Le Moyne announces its first Writers-in-Residence

Aubrey Zych, Staff Writer


Professors of creative writing, Linda Pennisi and Patrick Lawler, have been named the very first Writers-in-Residence within Le Moyne College’s creative writing program.

These positions were awarded to writers with extensive teaching experience, significant publications and connections with publishing venues and fine arts graduate programs.

Pennisi, Le Moyne College class of 1992, brings 14 years of teaching experience at Le Moyne to her new position. During her time here, she has served as a visiting assistant professor and as the director of the creative writing program. She teaches the creative writing workshops, advanced poetry workshops and a service-learning course called “Writing into the World,” where her students work with senior citizens.

Pennisi has also published two poetry collections, “Suddenly, Fruit” and “Seamless,” as well as various literary journals, such as Cimarron Review, Indiana Review, Prairie Schooner and The Spoon River Poetry Review.

Her writing has received attention and praise amongst readers and critics, landing her various awards, such as the 2002 Perugia Press Intro Prize, the 2005 Carolina Wren Press Prize, a Saltonstall Individual Artist Grant, and the Le Moyne College Part-time Teacher of the Year Award in 2007.

Lawler, Le Moyne College class of 1976, has been working with young creative writers for 36 years, having served as the associate professor and director of the writing program at SUNY College of Environmental Science and Forestry and an adjunct professor at Le Moyne since 1976.

While at Le Moyne, Lawler has published four books: “A Drowning Man is Never Tall Enough,” “Reading a Burning Book,” “Feeding the Fear of the Earth” and “Under Ground.”

Lawler has his fifth book, “The Meaning of If,” underway for publishing in 2014.

Lawler has also made a name for himself in poetry and fiction writing, with his work appearing in numerous literary journals, such as The Bitter Oleander, DoubleTake, Harpur Palate and The Minnesota Review.

Like Pennisi, Lawler has stacked up numerous awards for his work, including the New York State Foundation for Arts Fellowships and a National Endowment for the Arts Fellowship.

Pennisi and Lawler agreed that the new positions will make a significant impact on the college’s creative writing program.

“It really shows the college’s commitment to the English program,” Pennisi stated. “This position will allow us to expand and enhance the opportunities for our writing students.”

With these new positions, Pennisi and Lawler will undertake numerous new responsibilities, including: mentoring students looking to earn an honors degrees in creative writing, advising students who plan to apply to graduate programs, advising students who wish to have their works published, collaborating with the director of the creative writing program on program development and outcomes assessment, administering honors degree exams and evaluations, organizing readings at the College and advancing the English department’s plans for the future.
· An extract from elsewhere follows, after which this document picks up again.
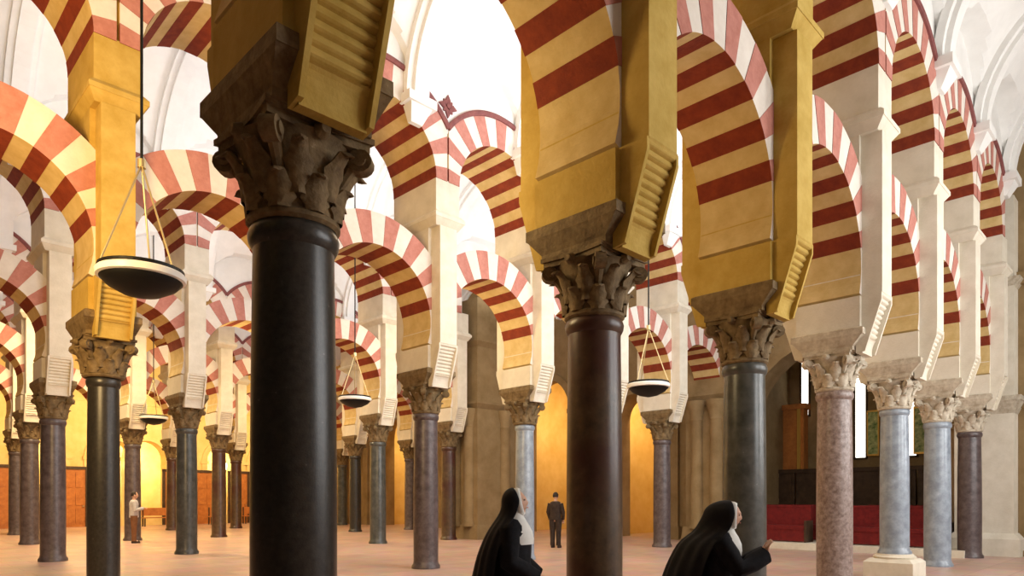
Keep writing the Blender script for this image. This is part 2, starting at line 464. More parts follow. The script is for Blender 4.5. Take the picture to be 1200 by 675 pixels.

“If anyone in the English Department deserves this, it’s them,” Suntrana Allen, a senior creative-writing student said. “They both do such a good job of encouraging students to not be afraid of writing and embracing their own creativity. They’ll do great things with this position.”

Excited for the new position, Lawler and Pennisi both agreed they can’t wait to begin helping students and take on their new responsibilities full-force.

“Ultimately, my students are the ones who inspire my work,” Lawler stated. “I’m excited about giving that energy back to them and helping them find their own successes.”

“The position really isn’t about us; it’s about us helping the students,” Pennisi added. “And I couldn’t be more excited for that.”